Oireachtas Joint and Select Committees

Tuesday, 30 June 2015

Joint Oireachtas Committee on Agriculture, Food and the Marine

Landing Obligation Update and Fishing Fleet Management: Minister for Agriculture, Food and the Marine

1:30 pm

Photo of Éamon Ó CuívÉamon Ó Cuív (Galway West, Fianna Fail) | Oireachtas source

I would like to raise three issues. On the court case, I would appreciate it if the Minister could outline for us in writing the circumstances of the decision made by the Department in this instance. What did the court say? I understand that if the court told the Minister to do something, he had to do it. If the regulations as they were written at the time did not allow him to do so, he would have had to amend the regulations to make it happen. In other words, if the court tells the Minister to do something, that does not give him dispensation from law in doing it. He is obliged to change the law so that he can do what he is required to do legally. I ask the Minister to give us a comprehensive explanation of how this was done. If it was possible to do it without a change in the regulation in one case, it should be possible to do it in similar cases. I am curious about it. I am not asking for a detailed explanation today, but I would appreciate it if such an explanation could be forwarded to us and this particular issue could be addressed in it.

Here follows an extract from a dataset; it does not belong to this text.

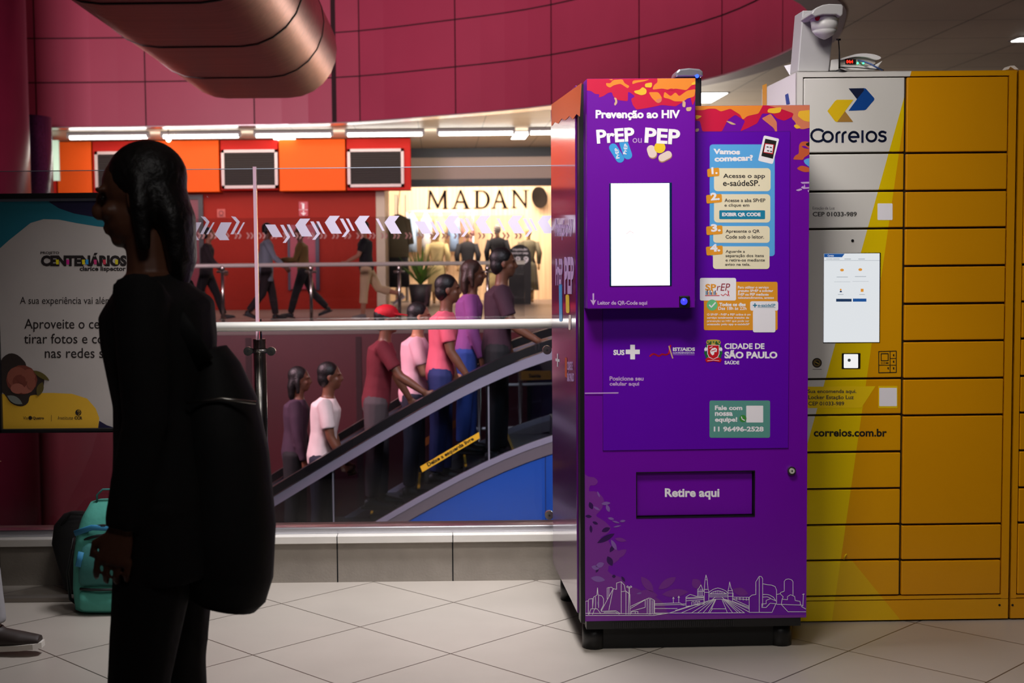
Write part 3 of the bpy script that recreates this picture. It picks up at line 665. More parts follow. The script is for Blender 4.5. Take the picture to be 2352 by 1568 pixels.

The second issue I would like to raise relates to wooden boats, which were mentioned by the Minister. Does he agree it is time to take larger wooden boats out of the system for safety reasons? Does he accept that if a wooden boat is replaced by a steel boat with the same external dimensions, extra tonnage and kilowatts will be needed? As steel is much thinner than timber, its internal dimensions will be larger. My understanding is that the measurement goes by the inside. Basically, I understand that if a steel boat and a wooden boat are the same size, the steel boat requires more tonnage.

The third issue I wish to mention is that in many of these cases, the extra tonnage that is being added is not significant. It is actually quite minuscule. The least the Minister can do is deal with the three issues we have mentioned, namely, the replacement of tonnage, the purchase of boats that are more or less the same size but might be slightly larger and the question of the changes demanded by the Marine Survey Office to comply with safety requirements - in the old days, this would have been seen as safety tonnage - making the technical size of the boat bigger. We need to be clear about the case that is being made.

I also do not follow the argument about the Minister creating the capacity. The total capacity of the fishing fleet will stay the same, because the amount of tonnage and kilowatts in the fishing fleet in its totality will stay the same.